WHAT IS REQUIRED: Give the number of lines in the listing below that include the word "from", with nothing more.

◆ ◆ ◆ ◆ ◆

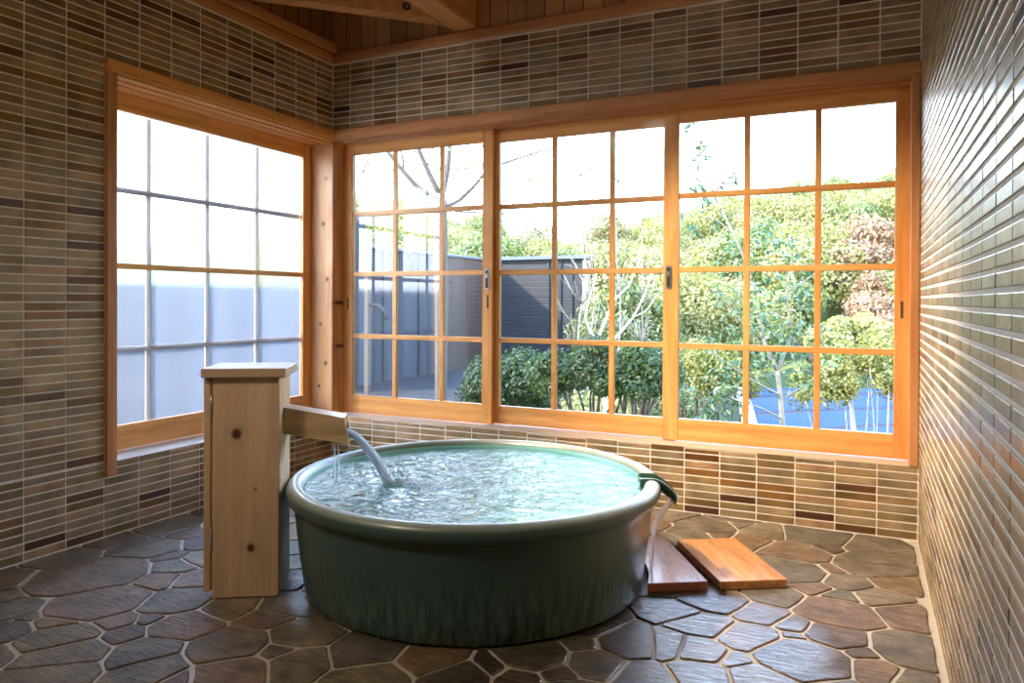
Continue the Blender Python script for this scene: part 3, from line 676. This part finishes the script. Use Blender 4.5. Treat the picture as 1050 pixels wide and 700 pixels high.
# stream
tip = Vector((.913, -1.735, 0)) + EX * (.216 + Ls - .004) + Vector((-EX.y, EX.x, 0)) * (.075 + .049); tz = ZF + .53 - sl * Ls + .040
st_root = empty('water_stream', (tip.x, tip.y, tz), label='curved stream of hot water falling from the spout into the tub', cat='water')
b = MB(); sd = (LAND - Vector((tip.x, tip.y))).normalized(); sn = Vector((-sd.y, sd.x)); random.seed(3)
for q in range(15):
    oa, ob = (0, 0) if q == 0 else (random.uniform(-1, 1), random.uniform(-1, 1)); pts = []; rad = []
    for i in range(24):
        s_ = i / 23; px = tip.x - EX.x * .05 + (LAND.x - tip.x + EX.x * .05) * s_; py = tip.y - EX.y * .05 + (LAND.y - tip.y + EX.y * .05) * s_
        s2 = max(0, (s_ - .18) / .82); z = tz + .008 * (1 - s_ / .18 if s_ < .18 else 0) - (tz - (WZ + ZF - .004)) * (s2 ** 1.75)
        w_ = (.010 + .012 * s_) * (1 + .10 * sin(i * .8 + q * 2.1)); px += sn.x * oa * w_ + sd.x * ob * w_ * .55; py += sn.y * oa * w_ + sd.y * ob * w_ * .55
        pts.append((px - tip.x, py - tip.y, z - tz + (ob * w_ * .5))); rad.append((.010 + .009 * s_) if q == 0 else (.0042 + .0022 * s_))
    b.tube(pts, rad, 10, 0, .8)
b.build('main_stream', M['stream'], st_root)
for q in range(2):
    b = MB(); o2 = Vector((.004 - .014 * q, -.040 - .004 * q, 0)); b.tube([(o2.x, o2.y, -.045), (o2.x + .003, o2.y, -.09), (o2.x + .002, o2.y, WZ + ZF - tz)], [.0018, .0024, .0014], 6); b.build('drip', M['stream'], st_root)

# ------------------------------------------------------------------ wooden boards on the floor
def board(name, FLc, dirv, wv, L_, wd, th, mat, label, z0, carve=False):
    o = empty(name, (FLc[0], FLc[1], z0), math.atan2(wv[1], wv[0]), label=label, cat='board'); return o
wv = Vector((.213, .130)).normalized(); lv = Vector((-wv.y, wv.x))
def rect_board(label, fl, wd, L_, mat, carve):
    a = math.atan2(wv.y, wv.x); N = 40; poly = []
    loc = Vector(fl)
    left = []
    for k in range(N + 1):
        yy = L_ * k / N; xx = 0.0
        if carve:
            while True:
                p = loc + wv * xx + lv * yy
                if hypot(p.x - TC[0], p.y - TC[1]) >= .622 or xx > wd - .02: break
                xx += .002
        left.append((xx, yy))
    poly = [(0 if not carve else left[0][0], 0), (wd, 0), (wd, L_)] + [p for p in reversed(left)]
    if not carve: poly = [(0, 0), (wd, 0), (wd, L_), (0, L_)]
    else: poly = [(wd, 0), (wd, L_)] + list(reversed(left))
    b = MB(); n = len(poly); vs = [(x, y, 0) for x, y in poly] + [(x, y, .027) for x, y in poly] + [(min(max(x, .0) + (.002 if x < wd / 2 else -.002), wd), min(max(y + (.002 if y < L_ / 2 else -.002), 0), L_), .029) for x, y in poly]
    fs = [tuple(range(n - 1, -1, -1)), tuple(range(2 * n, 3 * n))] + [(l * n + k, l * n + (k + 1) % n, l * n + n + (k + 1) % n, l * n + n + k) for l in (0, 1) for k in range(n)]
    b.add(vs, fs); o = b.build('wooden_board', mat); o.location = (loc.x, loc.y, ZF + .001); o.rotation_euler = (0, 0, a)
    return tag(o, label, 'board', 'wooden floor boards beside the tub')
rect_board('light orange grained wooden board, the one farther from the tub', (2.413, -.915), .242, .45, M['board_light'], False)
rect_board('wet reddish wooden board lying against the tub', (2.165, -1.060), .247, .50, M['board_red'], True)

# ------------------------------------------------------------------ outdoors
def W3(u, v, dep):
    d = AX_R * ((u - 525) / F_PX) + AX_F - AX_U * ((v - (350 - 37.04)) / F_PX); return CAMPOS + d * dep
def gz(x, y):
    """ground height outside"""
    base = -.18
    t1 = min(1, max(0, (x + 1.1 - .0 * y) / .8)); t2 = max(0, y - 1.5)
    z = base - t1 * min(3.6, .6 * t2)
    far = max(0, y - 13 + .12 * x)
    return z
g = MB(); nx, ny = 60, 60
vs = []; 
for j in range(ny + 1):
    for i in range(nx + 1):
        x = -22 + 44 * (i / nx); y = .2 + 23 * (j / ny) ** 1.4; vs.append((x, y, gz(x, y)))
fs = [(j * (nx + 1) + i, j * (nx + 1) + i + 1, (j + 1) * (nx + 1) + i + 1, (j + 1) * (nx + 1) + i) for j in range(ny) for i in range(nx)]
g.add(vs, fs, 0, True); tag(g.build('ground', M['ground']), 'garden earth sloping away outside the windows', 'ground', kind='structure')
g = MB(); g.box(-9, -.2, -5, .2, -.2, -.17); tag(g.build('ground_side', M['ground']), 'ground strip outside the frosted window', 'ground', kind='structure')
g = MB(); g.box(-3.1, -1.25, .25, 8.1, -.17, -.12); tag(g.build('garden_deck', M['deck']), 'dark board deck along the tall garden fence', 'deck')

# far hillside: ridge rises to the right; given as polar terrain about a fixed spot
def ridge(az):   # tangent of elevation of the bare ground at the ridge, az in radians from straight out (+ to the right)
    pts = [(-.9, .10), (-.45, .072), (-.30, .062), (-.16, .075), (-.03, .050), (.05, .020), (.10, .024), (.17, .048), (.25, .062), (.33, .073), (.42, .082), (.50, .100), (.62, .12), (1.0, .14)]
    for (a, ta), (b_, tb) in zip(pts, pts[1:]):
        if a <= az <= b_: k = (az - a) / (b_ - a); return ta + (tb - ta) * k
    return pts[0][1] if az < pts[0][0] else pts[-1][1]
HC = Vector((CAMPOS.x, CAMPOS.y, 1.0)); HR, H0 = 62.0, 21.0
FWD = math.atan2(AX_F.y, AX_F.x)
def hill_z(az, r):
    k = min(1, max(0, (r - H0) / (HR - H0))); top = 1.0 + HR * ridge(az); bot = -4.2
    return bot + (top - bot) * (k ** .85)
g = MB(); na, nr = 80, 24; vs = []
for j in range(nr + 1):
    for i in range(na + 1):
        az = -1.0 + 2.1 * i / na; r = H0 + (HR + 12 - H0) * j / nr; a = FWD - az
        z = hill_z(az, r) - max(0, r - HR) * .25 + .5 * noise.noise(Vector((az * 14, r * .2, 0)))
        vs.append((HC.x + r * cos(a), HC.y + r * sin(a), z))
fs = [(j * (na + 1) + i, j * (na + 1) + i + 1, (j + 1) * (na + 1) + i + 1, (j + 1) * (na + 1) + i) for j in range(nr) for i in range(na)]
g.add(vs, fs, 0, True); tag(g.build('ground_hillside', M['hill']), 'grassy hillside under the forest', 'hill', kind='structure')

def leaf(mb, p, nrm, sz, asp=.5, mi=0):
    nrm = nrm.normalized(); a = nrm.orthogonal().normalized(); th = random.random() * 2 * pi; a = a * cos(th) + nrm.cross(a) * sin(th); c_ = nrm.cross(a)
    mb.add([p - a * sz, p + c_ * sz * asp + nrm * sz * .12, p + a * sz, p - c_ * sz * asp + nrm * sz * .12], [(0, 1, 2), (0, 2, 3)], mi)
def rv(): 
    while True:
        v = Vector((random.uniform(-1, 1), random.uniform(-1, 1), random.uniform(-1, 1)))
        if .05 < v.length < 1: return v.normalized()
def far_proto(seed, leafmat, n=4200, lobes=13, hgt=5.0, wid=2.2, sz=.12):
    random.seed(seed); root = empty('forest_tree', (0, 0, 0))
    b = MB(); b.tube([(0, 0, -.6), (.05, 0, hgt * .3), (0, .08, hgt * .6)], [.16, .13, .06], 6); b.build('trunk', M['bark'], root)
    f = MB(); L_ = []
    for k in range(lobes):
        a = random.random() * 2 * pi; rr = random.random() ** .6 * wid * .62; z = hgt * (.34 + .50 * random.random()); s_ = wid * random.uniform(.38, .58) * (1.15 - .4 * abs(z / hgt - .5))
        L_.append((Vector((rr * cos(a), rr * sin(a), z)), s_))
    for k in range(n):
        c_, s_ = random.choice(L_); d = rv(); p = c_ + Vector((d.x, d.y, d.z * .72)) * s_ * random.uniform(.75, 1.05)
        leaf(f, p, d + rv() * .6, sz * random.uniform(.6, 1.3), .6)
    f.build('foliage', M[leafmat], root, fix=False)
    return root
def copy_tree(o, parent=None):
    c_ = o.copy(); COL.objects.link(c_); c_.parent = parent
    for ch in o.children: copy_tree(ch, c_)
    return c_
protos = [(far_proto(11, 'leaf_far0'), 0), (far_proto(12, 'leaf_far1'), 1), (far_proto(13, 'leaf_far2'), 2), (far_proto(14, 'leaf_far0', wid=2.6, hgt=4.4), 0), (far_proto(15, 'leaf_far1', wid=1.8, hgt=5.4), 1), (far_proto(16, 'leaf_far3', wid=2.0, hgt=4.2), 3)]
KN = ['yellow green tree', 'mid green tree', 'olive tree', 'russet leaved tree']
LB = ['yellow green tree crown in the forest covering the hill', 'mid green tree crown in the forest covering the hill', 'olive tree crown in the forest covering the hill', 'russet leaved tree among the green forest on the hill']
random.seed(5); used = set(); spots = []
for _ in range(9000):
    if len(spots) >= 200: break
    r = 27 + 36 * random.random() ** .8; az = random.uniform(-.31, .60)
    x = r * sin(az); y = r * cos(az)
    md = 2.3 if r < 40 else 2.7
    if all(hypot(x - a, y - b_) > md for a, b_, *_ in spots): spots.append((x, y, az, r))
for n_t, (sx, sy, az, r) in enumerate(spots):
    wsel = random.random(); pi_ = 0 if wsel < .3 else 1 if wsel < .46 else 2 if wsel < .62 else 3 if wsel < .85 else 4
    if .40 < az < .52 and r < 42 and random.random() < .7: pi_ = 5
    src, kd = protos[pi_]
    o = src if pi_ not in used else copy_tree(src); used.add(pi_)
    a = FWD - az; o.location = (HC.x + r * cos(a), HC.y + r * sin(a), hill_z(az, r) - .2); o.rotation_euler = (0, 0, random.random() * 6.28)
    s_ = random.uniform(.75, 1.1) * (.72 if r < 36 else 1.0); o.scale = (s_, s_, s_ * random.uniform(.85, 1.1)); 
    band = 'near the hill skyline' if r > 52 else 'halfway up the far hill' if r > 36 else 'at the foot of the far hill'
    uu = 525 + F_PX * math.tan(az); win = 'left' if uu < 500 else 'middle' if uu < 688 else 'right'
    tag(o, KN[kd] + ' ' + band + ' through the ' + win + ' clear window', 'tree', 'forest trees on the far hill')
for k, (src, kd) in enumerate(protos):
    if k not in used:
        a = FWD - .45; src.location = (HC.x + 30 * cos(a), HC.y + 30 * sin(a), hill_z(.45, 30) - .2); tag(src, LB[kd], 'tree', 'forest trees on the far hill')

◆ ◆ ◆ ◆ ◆

CORRECT ANSWER: 4